**Given problem**
Everything from the line with "Generate a Blender" through the line with "scn.cycles.volume_bounces = 3;" should be repeated exactly, both of those lines included, and nothing else.

**Information shown**
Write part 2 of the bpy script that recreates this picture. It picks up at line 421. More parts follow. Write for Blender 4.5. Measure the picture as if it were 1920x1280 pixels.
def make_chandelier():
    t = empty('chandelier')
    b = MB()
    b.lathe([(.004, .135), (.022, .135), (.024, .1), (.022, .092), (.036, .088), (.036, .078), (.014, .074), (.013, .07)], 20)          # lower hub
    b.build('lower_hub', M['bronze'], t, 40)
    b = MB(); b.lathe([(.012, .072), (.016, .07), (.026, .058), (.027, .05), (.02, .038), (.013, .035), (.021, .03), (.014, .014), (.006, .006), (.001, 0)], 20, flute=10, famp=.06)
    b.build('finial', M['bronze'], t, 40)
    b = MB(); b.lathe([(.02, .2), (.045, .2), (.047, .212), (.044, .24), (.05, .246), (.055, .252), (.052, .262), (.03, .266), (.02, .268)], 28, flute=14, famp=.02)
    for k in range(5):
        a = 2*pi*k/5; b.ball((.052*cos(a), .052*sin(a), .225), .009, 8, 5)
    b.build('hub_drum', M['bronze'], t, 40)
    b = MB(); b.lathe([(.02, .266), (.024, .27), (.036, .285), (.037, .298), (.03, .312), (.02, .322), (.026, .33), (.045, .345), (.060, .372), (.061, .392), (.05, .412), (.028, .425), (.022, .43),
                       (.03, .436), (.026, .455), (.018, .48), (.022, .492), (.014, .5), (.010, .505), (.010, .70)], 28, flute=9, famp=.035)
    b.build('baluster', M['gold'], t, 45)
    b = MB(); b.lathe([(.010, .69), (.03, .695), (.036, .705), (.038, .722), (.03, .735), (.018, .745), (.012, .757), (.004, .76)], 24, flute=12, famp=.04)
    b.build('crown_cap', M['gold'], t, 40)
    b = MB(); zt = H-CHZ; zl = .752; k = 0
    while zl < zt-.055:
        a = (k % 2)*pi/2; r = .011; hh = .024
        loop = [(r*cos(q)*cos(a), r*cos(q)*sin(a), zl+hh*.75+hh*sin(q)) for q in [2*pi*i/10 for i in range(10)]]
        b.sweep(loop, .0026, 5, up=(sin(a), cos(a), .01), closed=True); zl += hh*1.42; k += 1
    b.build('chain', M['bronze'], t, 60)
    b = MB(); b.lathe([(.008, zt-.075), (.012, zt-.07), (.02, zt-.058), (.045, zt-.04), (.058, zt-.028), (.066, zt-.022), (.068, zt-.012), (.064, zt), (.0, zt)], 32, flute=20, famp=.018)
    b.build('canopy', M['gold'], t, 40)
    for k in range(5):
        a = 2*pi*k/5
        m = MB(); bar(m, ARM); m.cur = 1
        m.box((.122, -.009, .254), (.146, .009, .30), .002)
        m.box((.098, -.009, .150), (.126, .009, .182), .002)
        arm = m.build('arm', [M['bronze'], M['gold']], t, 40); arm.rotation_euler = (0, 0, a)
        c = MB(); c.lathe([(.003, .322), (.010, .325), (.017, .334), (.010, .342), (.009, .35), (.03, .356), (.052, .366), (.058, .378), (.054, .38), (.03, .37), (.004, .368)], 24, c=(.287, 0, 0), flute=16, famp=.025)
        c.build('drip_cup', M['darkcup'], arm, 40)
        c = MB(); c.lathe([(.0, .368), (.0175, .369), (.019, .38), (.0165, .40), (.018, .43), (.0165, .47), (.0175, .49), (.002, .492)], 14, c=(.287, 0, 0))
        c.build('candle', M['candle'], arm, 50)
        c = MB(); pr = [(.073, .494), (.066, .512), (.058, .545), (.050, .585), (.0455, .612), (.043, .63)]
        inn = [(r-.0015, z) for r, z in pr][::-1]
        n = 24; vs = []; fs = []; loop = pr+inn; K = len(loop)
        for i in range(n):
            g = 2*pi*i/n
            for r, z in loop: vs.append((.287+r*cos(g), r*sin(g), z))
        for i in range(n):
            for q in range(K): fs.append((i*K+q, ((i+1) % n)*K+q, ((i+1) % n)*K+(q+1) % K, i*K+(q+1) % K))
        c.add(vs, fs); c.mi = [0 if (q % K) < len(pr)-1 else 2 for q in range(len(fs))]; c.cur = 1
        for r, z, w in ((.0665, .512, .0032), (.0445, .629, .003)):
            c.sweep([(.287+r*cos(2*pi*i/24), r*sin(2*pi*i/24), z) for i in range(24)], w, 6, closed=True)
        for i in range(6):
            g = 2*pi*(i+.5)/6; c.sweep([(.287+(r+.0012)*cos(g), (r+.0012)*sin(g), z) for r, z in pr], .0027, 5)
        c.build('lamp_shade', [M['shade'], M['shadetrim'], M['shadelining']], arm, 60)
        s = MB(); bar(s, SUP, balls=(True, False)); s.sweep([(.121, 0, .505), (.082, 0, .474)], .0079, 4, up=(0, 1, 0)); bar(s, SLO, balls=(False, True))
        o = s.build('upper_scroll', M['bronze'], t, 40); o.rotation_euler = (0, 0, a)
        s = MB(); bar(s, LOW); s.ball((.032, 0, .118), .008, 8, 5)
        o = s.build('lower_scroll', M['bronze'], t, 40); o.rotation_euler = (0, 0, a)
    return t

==

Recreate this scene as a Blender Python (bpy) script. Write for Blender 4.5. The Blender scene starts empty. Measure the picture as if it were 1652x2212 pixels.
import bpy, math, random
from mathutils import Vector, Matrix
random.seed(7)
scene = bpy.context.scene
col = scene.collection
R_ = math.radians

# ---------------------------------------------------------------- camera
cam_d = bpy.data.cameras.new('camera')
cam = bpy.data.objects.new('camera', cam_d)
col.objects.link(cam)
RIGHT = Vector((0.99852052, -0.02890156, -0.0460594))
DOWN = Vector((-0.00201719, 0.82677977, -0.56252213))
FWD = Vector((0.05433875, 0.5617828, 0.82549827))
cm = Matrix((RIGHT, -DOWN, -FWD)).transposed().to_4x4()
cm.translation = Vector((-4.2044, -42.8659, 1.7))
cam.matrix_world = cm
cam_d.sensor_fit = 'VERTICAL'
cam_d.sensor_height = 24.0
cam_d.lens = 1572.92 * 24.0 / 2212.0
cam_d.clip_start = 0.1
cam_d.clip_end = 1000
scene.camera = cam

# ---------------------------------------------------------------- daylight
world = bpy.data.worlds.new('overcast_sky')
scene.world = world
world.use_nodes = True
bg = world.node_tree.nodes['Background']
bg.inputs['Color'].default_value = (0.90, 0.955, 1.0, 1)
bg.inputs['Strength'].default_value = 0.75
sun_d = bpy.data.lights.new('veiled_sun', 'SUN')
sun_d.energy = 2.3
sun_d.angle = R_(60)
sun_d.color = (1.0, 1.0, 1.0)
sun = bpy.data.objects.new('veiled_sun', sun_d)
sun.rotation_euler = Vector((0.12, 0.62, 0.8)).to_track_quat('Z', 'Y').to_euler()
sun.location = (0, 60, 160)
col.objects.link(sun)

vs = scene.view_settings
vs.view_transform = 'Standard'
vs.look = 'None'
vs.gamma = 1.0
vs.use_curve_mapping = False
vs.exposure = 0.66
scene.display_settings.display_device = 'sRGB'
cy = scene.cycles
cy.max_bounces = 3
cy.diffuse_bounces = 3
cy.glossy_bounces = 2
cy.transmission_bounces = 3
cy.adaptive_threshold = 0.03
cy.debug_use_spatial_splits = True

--

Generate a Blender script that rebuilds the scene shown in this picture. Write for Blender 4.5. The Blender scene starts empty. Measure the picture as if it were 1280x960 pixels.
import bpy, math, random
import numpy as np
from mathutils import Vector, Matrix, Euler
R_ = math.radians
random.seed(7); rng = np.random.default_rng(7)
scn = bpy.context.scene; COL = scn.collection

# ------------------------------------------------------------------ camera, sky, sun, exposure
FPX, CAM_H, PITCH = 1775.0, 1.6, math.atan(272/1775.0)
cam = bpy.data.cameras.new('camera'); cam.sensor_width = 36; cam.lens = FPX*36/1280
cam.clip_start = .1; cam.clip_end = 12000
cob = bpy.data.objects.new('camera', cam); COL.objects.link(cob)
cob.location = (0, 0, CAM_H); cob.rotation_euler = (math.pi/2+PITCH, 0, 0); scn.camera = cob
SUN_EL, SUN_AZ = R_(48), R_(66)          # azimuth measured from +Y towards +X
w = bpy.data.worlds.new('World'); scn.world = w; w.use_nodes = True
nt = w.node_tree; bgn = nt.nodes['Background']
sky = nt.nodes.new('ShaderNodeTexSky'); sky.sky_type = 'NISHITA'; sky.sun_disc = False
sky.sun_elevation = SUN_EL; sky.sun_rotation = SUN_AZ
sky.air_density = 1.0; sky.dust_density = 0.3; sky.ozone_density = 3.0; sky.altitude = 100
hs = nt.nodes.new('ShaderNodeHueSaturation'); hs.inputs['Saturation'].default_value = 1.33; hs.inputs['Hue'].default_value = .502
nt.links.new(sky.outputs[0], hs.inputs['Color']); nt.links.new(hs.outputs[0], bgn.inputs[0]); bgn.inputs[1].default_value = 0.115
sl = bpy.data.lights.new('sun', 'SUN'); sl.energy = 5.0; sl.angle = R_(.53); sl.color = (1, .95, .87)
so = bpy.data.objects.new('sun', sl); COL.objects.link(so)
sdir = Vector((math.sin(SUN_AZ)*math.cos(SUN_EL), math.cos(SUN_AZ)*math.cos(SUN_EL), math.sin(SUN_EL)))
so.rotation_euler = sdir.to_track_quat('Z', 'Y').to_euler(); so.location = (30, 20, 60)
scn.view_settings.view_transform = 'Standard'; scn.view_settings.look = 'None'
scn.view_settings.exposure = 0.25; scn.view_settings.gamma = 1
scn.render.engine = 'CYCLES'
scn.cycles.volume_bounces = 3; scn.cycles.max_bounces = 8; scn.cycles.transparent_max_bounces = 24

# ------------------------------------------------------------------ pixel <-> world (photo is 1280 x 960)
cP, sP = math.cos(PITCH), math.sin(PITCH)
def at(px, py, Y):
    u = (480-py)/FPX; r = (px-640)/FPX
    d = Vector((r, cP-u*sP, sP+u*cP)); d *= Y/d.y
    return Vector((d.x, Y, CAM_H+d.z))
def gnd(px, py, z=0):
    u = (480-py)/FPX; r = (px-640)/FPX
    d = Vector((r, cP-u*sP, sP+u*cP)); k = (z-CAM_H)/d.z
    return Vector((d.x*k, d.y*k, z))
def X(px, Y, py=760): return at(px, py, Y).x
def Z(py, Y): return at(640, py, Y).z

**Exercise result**
Generate a Blender script that rebuilds the scene shown in this picture. Write for Blender 4.5. The Blender scene starts empty. Measure the picture as if it were 1280x960 pixels.
import bpy, math, random
import numpy as np
from mathutils import Vector, Matrix, Euler
R_ = math.radians
random.seed(7); rng = np.random.default_rng(7)
scn = bpy.context.scene; COL = scn.collection

# ------------------------------------------------------------------ camera, sky, sun, exposure
FPX, CAM_H, PITCH = 1775.0, 1.6, math.atan(272/1775.0)
cam = bpy.data.cameras.new('camera'); cam.sensor_width = 36; cam.lens = FPX*36/1280
cam.clip_start = .1; cam.clip_end = 12000
cob = bpy.data.objects.new('camera', cam); COL.objects.link(cob)
cob.location = (0, 0, CAM_H); cob.rotation_euler = (math.pi/2+PITCH, 0, 0); scn.camera = cob
SUN_EL, SUN_AZ = R_(48), R_(66)          # azimuth measured from +Y towards +X
w = bpy.data.worlds.new('World'); scn.world = w; w.use_nodes = True
nt = w.node_tree; bgn = nt.nodes['Background']
sky = nt.nodes.new('ShaderNodeTexSky'); sky.sky_type = 'NISHITA'; sky.sun_disc = False
sky.sun_elevation = SUN_EL; sky.sun_rotation = SUN_AZ
sky.air_density = 1.0; sky.dust_density = 0.3; sky.ozone_density = 3.0; sky.altitude = 100
hs = nt.nodes.new('ShaderNodeHueSaturation'); hs.inputs['Saturation'].default_value = 1.33; hs.inputs['Hue'].default_value = .502
nt.links.new(sky.outputs[0], hs.inputs['Color']); nt.links.new(hs.outputs[0], bgn.inputs[0]); bgn.inputs[1].default_value = 0.115
sl = bpy.data.lights.new('sun', 'SUN'); sl.energy = 5.0; sl.angle = R_(.53); sl.color = (1, .95, .87)
so = bpy.data.objects.new('sun', sl); COL.objects.link(so)
sdir = Vector((math.sin(SUN_AZ)*math.cos(SUN_EL), math.cos(SUN_AZ)*math.cos(SUN_EL), math.sin(SUN_EL)))
so.rotation_euler = sdir.to_track_quat('Z', 'Y').to_euler(); so.location = (30, 20, 60)
scn.view_settings.view_transform = 'Standard'; scn.view_settings.look = 'None'
scn.view_settings.exposure = 0.25; scn.view_settings.gamma = 1
scn.render.engine = 'CYCLES'
scn.cycles.volume_bounces = 3; scn.cycles.max_bounces = 8; scn.cycles.transparent_max_bounces = 24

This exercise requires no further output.